>> Start INFORMATION SHOWN

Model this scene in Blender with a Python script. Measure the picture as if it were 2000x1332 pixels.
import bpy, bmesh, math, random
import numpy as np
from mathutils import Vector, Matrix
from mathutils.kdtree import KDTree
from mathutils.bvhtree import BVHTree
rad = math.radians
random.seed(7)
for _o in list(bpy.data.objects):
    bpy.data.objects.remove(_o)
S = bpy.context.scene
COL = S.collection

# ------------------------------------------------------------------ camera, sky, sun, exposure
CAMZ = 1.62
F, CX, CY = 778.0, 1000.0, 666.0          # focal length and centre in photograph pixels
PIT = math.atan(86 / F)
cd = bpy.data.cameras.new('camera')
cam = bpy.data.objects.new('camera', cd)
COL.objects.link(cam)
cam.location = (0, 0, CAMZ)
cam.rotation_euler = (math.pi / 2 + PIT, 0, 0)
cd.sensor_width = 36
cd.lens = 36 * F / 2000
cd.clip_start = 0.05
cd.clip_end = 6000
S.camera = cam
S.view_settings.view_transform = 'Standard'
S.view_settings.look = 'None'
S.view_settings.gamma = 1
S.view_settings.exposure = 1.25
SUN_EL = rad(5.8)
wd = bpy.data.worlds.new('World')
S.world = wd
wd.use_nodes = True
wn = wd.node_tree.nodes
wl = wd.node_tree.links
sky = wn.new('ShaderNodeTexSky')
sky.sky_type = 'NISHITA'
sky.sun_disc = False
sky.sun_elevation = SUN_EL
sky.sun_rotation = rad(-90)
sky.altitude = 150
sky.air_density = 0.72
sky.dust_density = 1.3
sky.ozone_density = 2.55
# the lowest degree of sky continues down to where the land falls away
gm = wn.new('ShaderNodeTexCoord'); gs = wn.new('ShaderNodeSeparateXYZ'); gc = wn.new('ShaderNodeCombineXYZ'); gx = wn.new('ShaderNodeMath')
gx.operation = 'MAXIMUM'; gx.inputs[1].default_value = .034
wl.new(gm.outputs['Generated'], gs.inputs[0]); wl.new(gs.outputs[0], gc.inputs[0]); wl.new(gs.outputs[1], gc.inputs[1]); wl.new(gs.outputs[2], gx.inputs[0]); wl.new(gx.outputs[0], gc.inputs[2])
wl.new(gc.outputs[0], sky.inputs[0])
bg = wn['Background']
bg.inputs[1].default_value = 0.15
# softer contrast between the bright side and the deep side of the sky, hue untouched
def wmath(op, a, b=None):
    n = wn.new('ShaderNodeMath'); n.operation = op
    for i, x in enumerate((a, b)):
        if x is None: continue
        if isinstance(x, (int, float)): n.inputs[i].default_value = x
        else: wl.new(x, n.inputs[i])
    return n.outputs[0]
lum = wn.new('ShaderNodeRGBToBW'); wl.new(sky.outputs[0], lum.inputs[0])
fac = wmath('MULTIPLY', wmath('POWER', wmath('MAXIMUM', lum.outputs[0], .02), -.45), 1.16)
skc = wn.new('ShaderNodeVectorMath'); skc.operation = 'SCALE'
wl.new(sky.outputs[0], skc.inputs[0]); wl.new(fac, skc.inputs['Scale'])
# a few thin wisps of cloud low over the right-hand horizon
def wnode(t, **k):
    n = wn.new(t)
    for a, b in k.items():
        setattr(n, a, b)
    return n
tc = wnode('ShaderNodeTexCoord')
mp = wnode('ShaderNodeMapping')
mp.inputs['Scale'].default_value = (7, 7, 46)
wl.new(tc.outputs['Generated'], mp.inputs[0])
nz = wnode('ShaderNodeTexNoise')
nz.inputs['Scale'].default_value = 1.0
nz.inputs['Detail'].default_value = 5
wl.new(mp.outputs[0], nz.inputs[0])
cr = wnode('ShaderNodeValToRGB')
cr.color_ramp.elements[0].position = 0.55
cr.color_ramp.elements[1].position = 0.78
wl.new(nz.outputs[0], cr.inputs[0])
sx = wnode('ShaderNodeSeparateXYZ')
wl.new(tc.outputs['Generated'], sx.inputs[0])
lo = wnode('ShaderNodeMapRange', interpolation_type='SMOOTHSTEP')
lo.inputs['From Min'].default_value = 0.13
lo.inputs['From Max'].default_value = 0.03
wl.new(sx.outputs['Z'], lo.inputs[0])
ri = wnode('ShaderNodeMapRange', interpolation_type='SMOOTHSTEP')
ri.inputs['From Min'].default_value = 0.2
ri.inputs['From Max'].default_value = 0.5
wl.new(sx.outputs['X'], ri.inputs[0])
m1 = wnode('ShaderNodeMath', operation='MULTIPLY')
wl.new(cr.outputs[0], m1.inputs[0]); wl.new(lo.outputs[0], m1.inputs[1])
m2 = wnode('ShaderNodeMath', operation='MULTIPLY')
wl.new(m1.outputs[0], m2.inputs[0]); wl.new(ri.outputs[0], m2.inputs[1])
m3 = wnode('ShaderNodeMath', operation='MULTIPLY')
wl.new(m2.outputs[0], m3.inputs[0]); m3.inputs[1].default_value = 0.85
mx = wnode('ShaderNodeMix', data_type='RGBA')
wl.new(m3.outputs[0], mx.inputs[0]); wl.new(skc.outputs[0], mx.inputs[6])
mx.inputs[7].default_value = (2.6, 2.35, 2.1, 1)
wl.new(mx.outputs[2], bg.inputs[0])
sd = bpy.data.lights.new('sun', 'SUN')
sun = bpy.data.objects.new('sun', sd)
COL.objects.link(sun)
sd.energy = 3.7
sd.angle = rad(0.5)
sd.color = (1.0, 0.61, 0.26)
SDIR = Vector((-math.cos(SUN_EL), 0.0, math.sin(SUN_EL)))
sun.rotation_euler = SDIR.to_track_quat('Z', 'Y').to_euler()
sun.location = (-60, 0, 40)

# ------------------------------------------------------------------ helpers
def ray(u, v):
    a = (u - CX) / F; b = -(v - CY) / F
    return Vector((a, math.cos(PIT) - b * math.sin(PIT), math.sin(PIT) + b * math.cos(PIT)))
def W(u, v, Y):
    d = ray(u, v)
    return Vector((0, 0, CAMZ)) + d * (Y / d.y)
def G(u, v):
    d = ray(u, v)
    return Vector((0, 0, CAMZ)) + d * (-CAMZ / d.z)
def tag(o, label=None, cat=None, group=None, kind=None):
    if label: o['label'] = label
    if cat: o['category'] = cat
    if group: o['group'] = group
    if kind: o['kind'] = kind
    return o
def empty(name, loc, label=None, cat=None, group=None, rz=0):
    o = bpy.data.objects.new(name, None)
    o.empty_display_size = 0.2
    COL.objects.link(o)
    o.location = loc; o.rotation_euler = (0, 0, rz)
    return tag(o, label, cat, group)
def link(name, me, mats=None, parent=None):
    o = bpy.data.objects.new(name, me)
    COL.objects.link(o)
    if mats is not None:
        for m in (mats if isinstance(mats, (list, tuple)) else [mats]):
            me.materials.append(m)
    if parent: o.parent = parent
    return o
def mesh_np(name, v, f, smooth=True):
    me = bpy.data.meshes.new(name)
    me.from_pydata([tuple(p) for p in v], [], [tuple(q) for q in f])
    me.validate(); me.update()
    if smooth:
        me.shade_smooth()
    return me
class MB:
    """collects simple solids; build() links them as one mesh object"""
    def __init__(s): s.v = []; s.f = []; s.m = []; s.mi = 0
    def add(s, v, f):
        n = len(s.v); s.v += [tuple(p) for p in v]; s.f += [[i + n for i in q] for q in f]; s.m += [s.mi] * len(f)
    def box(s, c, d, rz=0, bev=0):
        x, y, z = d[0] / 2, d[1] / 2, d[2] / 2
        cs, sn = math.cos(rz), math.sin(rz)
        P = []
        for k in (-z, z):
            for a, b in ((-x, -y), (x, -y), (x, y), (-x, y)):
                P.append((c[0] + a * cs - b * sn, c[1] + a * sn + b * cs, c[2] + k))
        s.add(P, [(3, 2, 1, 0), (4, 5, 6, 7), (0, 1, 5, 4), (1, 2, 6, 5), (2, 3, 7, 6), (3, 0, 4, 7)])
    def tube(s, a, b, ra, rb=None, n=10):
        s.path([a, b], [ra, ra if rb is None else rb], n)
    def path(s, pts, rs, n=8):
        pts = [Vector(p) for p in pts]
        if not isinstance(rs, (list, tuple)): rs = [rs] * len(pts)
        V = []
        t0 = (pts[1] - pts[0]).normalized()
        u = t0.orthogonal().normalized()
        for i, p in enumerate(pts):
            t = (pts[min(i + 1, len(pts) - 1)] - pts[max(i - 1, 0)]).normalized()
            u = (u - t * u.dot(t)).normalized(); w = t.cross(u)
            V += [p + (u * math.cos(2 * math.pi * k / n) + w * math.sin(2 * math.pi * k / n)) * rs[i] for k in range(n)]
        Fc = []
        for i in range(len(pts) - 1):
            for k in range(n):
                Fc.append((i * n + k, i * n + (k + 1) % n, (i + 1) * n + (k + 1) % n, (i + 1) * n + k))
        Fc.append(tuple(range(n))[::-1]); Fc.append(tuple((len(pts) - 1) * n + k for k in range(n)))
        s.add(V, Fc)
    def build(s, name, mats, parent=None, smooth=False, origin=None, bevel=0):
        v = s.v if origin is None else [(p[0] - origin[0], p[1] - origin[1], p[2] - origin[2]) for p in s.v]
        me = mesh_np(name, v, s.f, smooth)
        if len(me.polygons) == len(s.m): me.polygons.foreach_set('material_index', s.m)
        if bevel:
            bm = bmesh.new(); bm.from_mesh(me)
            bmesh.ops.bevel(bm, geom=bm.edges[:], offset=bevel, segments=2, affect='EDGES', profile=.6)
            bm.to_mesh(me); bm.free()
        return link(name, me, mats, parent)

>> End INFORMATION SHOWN

■ **EXERCISE PROMPT**:
From the top of the listing above, restate each line word for word up to and including the line with "COL = S.collection"; add nothing else.

■ **CORRECT RESPONSE**:
Model this scene in Blender with a Python script. Measure the picture as if it were 2000x1332 pixels.
import bpy, bmesh, math, random
import numpy as np
from mathutils import Vector, Matrix
from mathutils.kdtree import KDTree
from mathutils.bvhtree import BVHTree
rad = math.radians
random.seed(7)
for _o in list(bpy.data.objects):
    bpy.data.objects.remove(_o)
S = bpy.context.scene
COL = S.collection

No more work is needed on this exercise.